## Task requirements
Copy each line of the records that contains the word "Blender".

━━━━━━

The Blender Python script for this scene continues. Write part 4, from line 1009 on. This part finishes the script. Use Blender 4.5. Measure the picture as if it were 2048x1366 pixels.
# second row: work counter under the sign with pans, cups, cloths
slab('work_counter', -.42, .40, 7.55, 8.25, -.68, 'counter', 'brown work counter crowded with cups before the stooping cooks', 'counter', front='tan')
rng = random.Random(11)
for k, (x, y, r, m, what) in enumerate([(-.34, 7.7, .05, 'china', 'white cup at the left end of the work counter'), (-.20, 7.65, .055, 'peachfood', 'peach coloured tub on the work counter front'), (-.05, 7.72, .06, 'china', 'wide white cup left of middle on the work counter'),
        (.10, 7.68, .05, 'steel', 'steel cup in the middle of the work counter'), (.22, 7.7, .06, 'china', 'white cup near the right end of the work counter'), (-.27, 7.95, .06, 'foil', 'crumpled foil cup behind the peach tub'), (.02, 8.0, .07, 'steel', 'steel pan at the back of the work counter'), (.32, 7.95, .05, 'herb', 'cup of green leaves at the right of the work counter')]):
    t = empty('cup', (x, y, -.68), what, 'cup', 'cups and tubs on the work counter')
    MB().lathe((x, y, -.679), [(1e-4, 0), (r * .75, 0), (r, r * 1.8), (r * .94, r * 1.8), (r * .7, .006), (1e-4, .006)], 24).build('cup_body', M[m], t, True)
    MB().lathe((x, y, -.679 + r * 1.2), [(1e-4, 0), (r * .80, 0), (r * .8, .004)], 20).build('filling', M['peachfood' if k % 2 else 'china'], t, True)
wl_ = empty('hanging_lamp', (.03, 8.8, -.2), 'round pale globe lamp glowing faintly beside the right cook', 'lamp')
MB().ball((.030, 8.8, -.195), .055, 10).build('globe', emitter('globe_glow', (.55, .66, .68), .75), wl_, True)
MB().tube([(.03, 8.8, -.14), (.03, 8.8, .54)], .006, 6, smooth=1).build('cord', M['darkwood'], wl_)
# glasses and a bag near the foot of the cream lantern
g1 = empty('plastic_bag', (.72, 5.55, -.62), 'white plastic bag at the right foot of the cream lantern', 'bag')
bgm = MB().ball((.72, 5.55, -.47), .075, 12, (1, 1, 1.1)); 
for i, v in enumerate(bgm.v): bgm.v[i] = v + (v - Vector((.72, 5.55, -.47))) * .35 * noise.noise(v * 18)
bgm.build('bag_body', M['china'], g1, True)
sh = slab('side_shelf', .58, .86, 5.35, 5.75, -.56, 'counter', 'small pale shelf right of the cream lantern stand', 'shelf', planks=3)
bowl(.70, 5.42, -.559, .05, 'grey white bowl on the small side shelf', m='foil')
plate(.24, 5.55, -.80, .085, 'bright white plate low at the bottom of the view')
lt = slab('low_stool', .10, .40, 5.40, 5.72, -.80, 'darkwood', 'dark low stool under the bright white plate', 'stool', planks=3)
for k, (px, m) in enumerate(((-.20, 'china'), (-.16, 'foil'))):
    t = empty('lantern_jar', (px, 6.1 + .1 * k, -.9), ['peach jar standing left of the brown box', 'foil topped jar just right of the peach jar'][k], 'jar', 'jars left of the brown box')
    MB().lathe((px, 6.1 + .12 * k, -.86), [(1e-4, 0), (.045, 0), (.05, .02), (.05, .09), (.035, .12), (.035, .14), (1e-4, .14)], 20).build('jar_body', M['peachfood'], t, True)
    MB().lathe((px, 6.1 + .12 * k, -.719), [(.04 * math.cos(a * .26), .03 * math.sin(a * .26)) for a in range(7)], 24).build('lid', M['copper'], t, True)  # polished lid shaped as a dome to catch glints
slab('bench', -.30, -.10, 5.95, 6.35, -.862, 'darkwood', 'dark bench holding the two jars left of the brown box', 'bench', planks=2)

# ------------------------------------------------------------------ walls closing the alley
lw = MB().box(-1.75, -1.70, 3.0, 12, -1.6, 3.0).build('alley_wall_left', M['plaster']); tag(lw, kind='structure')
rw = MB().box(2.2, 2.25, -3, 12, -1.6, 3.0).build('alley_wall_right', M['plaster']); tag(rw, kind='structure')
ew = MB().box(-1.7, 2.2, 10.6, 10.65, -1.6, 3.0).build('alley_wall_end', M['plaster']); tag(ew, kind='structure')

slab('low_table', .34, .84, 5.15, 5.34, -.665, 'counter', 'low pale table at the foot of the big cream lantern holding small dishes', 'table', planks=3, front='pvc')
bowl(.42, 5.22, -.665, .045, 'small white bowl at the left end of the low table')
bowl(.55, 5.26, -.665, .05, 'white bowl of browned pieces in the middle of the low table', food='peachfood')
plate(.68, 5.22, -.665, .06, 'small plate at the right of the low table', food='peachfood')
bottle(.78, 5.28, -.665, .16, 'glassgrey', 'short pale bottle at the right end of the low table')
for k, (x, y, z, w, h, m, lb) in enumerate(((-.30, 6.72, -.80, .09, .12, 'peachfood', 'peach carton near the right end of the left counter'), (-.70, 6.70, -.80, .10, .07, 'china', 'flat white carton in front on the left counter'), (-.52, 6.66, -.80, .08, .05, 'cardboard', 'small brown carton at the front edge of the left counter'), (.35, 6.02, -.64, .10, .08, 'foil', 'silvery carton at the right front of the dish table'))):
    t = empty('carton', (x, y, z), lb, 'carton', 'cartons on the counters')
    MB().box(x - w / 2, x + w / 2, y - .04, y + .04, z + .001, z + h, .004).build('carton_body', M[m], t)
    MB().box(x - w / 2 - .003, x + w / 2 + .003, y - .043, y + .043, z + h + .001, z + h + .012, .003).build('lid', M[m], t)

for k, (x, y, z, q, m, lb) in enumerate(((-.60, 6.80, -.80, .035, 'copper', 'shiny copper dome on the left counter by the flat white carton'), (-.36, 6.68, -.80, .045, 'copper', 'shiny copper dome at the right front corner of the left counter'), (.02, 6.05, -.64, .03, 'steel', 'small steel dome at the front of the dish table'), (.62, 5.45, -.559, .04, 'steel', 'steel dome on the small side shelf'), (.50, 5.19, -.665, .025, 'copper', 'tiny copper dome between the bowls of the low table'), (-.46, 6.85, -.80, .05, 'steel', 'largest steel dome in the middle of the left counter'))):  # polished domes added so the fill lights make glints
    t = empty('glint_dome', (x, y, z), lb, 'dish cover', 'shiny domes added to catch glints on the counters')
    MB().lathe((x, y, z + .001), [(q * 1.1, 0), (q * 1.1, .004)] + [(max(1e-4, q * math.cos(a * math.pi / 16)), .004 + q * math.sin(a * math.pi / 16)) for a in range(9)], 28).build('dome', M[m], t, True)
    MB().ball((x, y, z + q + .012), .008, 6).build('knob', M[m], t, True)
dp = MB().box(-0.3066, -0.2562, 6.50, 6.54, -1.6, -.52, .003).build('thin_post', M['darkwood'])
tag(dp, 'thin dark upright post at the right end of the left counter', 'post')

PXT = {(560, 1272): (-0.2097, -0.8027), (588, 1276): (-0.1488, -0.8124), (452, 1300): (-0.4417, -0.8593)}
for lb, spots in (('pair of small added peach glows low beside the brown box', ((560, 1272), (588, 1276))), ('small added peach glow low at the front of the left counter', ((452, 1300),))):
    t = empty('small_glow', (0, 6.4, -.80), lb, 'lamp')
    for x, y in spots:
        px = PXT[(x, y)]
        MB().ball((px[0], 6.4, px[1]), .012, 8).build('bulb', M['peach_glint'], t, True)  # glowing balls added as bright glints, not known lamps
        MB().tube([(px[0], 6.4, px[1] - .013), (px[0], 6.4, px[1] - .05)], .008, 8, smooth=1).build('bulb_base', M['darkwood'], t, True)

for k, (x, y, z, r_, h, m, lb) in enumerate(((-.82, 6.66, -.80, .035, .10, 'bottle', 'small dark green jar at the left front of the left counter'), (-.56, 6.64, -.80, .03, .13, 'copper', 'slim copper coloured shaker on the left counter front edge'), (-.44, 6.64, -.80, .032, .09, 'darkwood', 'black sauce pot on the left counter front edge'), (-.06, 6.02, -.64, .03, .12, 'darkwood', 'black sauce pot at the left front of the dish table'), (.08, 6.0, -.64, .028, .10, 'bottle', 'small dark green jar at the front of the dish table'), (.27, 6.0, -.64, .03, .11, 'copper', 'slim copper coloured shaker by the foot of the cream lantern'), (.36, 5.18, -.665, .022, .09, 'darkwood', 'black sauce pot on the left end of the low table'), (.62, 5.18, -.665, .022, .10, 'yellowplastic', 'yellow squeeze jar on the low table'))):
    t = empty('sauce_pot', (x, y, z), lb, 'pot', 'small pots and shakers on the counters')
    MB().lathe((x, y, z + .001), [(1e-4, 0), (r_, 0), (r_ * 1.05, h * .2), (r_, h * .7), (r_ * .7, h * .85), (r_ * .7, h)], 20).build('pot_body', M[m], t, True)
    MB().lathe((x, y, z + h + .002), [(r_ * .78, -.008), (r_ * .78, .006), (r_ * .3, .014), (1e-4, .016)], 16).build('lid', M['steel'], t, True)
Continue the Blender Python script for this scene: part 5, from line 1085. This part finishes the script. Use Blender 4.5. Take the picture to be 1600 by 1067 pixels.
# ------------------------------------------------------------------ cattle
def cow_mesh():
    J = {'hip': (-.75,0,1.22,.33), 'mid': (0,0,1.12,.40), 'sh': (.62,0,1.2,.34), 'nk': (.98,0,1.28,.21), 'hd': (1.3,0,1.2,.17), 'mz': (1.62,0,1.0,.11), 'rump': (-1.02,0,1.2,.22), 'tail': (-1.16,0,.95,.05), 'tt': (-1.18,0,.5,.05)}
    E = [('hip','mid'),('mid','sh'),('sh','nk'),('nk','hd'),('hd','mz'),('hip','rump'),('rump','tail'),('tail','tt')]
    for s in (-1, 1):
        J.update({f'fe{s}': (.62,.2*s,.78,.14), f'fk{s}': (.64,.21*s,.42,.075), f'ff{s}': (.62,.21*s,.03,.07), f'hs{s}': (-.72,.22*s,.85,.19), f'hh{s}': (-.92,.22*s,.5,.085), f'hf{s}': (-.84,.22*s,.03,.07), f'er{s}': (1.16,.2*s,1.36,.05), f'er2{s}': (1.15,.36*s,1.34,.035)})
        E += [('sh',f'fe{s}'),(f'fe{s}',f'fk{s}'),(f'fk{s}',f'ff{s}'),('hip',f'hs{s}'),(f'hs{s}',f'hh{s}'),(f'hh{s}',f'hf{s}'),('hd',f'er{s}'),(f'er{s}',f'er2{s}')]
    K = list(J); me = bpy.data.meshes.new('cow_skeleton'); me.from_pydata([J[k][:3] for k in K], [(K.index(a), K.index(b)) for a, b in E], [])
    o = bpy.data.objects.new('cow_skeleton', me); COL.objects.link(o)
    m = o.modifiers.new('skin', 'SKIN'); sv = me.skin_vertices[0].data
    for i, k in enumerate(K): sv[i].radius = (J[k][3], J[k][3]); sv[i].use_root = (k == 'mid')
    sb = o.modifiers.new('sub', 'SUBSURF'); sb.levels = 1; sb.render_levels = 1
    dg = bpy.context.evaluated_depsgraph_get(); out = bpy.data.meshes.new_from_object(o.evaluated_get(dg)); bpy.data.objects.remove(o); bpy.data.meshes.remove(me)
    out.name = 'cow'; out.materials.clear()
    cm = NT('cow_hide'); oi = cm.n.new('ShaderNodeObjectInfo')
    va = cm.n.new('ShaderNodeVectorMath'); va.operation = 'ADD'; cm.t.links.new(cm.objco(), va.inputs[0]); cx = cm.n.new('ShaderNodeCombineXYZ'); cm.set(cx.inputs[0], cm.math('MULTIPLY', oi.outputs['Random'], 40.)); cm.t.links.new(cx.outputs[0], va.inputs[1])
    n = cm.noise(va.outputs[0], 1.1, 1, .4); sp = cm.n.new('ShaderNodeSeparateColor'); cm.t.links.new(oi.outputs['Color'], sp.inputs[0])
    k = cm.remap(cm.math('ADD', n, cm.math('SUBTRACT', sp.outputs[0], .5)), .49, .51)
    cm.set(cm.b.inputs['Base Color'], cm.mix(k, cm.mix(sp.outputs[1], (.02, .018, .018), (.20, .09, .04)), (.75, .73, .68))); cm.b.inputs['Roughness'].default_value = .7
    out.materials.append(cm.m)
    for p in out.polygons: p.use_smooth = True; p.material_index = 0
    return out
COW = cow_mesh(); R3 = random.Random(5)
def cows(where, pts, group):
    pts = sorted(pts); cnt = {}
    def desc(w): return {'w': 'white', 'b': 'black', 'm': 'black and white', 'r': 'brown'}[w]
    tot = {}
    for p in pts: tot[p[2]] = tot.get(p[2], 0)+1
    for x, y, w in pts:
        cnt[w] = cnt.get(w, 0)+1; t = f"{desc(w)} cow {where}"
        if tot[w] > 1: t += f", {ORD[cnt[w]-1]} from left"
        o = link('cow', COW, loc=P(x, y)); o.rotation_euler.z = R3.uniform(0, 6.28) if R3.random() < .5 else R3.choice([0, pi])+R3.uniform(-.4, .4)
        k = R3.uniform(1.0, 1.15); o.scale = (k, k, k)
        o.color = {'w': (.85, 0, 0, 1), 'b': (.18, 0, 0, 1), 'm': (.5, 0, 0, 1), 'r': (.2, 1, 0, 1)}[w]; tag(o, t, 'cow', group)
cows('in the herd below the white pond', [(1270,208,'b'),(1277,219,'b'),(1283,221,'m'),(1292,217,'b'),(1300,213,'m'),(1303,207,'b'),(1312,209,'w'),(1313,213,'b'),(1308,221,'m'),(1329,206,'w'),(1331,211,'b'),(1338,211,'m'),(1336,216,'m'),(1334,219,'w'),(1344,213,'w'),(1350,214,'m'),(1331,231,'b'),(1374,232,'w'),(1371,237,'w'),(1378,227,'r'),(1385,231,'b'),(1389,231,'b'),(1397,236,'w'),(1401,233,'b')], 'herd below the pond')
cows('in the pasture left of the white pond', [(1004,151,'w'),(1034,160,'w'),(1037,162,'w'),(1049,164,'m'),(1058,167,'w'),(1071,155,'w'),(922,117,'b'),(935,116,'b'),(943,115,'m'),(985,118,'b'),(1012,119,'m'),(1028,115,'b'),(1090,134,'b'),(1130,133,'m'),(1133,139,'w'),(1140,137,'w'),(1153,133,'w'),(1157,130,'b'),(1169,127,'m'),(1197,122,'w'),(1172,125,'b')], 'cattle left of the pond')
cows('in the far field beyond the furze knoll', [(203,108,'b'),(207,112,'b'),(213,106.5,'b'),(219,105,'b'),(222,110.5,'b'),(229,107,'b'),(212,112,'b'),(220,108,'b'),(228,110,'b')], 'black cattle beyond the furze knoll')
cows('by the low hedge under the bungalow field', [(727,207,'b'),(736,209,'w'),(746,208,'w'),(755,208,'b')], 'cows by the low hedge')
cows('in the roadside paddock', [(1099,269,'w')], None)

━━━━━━

## Correct output
The Blender Python script for this scene continues. Write part 4, from line 1009 on. This part finishes the script. Use Blender 4.5. Measure the picture as if it were 2048x1366 pixels.
Continue the Blender Python script for this scene: part 5, from line 1085. This part finishes the script. Use Blender 4.5. Take the picture to be 1600 by 1067 pixels.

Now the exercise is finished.